Les charges s’accumulent contre Mark Karpelès… qui maintient néanmoins sa ligne de défense dans le cadre de l’enquête sur la faillite de son entreprise, gestionnaire, pendant près de quatre ans, de la plate-forme d’échange de bitcoins MtGox.
L’entrepreneur français, âgé de 30 ans, avait été arrêté le 1er août 2015 à sa résidence de Tokyo, accusé d’avoir falsifié des données dans le système informatique de MtGox pour créer artificiellement près d’un million de dollars en bitcoins.
Le 21 août, un nouveau mandat d’arrêt avait été émis – cette fois pour détournement de fonds – et la garde à vue, prolongée de 20 jours.
Les fonds en question auraient été utilisés pour partie à des fins personnelles, le reste ayant été transféré à d’autres sociétés… pour un lourd préjudice. En l’occurrence, 170 millions de dollars au cours actuel de la crypto-monnaie, si l’on se fie au haut de la fourchette retenue par la justice japonaise.
Persistant à démentir toutes les accusation à son encontre (y compris, selon la presse sur place, l’achat d’un lit de luxe avec les bitcoins détournés), Mark Karpelès a finalement été mis en examen ce vendredi 11 septembre. Il encourt jusqu’à 5 ans de prison, comme le note l’AFP.
Kim Nilsson fait partie des soutiens de MtGox. Il se dit « heureux que la police ait pu avancer dans son enquête ». Tout en ajoutant qu’il serait « décevant si après tout ce temps, [les investisseurs n’obtenaient] qu’une condamnation portant sur une toute petite partie de l’argent perdu », souligne Challenges.
Même son de cloche chez Yoshimitsu Homma. Le président de Association japonaise des monnaies virtuelles accueille favorablement la mise en examen de Mark Karpelès, à l’heure où « l’intérêt [grandit] pour les crypto-monnaies ».
Du côté de la défense, on « ne croit pas » à la responsabilité de l’accusé : les soupçons à son encontre seraient « infondés ». On assure notamment que l’argent investi par Mark Karpelès provenait des revenus de MtGox.
Pour saisir les fondements du dossier, il faut remonter à son origine et plus particulièrement à février 2014. MtGox (acronyme pour « Magic : The Gathering Online eXchange », qui rappelle que l’objectif initial de la plate-forme était de permettre le partage de cartes Magic) avait d’abord stoppé le retrait en devises, puis coupé l’intégralité de son service transactionnel.
Mark Karpelès, qui a notamment travaillé pour la société Internet française Nexway – téléchargement de logiciels, distribution de contenus numériques – avant de racheter MtGox en 2011, n’avait pas réussi à sauver son entreprise Tibanne, finalement placée sous la protection de la loi japonaise sur les faillites.
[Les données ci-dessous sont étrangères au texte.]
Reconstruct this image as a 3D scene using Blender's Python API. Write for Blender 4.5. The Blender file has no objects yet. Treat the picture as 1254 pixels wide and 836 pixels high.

Quelques semaines plus tard, la même démarche était réalisée aux États-Unis.
Cette chute avait ébranlé l’écosystème Bitcoin, le cours de la monnaie chutant après avoir atteint plus de 1 000 dollars fin 2013. Mark Karpelès l’impute à une cyber-attaque : les bitcoins perdus (200 000 ont toutefois été retrouvés dans un porte-monnaie électronique) sont tombés entre les mains de pirates qui ont exploité, pendant des années, des failles sur la plate-forme qui a concentré jusqu’à 80 % des échanges mondiaux autour de la crypto-monnaie.
Sous le coup de plusieurs plaintes dont une class action aux États-Unis, Mark Karpelès est pointé du doigt sur un autre volet. Il aurait entretenu des liens avec le dénommé Shaun Bridges, ancien agent secret américain impliqué dans le business de Silk Road, du nom de cette plate-forme du darkweb qui permettait d’échanger drogue, armes et faux papiers contre des bitcoins (l’aventure avait pris fin en octobre 2013, à l’initiative du FBI).
Le Los Angeles Times croit savoir que Shaun Bridges, qui a récemment reconnu avoir détourné 20 000 bitcoins en janvier 2013 (il avait également admis, début juillet, avoir négocié avec Ross Ulbricht, créateur de Silk Road, pour le protéger du FBI), aurait exploité MtGox pour transférer quelque 350 000 bitcoins sur un compte.
Ces accusations pourraient valoir à Mark Karpelès une prolongation de garde à vue, jusqu’à 2 mois. Sachant que la justice doit se prononcer cette semaine sur une éventuelle libération sous caution.